KEABSAHAN PERKAWINAN ANAK YANG BELUM MENCAPAI UMUR 21 TAHUN TANPA ADANYA IZIN ORANG TUA (Studi Putusan Mahkamah Agung Republik Indonesia nomor 301 K / AG / 2012)
Abstract
Tujuan penulisan skripsi ini terdiri dari tujuan umum yaitu untuk memenuhi dan
melengkapi salah satu syarat untuk memperoleh gelar Sarjana Hukum pada Program Studi
Ilmu Hukum Fakultas Hukum Universitas Jember, sebagai penerapan dari ilmu pengetahuan
khususnya disiplin Ilmu Hukum yang diperoleh selama perkuliahan dan memberikan
kontribusi dan sumbangan dalam pemikiran bagi masyarakat pada umumnya, khususnya bagi
mahasiswa Fakultas Hukum, Universitas Jember. Sedangkan tujuan khusus adalah untuk
mengetahui dan memahami perkawinan anak yang belum mencapai umur 21 tahun dan tidak
mendapatkan izin orang tua untuk menikah dapat dianggap sah atau tidak, untuk mengetahui
dan memahami akibat hukum dari perkawinan anak yang belum mencapai umur 21 tahun dan
dilakukan tanpa adanya izin dari orang tua dan untuk mengetahui dan memahami
pertimbangan hukum hakim dalam menolak permohonan kasasi pemohon dalam putusan
nomor 301 K/AG/2012 sudah sesuai dengan Undang-undang nomor 1 tahun 1974 tentang
Perkawinan.
Tipe penelitian yang digunakan adalah yuridis normatife, yaitu dilakukan dengan cara
mengkaji berbagai peraturan hukum yang bersifat formil.

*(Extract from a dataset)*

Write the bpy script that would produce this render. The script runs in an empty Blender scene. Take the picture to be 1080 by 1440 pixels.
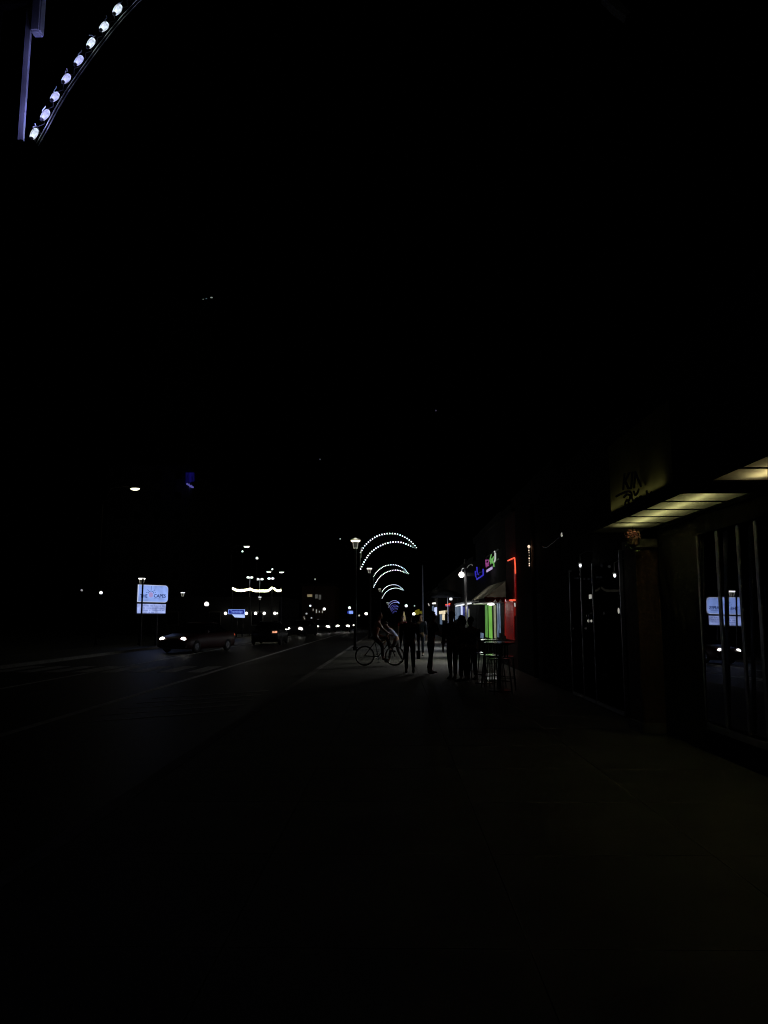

Pendekatan penelitian yang
dilakukan menggunakan pendekatan perundang-undangan (statue approach) dan juga
pendekatan konseptual (conceptual approach). Bahan hukum yang digunakan adalah bahan
hukum primer, bahan hukum sekunder dan bahan non hukum sedangkan analisa bahan
hukum yang digunakan adalah metode deduktif-kualitatif.
Perkawinan merupakan salah satu aspek yang sangat penting dalam kehidupan
manusia, bahkan menjadi kebutuhan dasar (basic demand) bagi setiap manusia normal.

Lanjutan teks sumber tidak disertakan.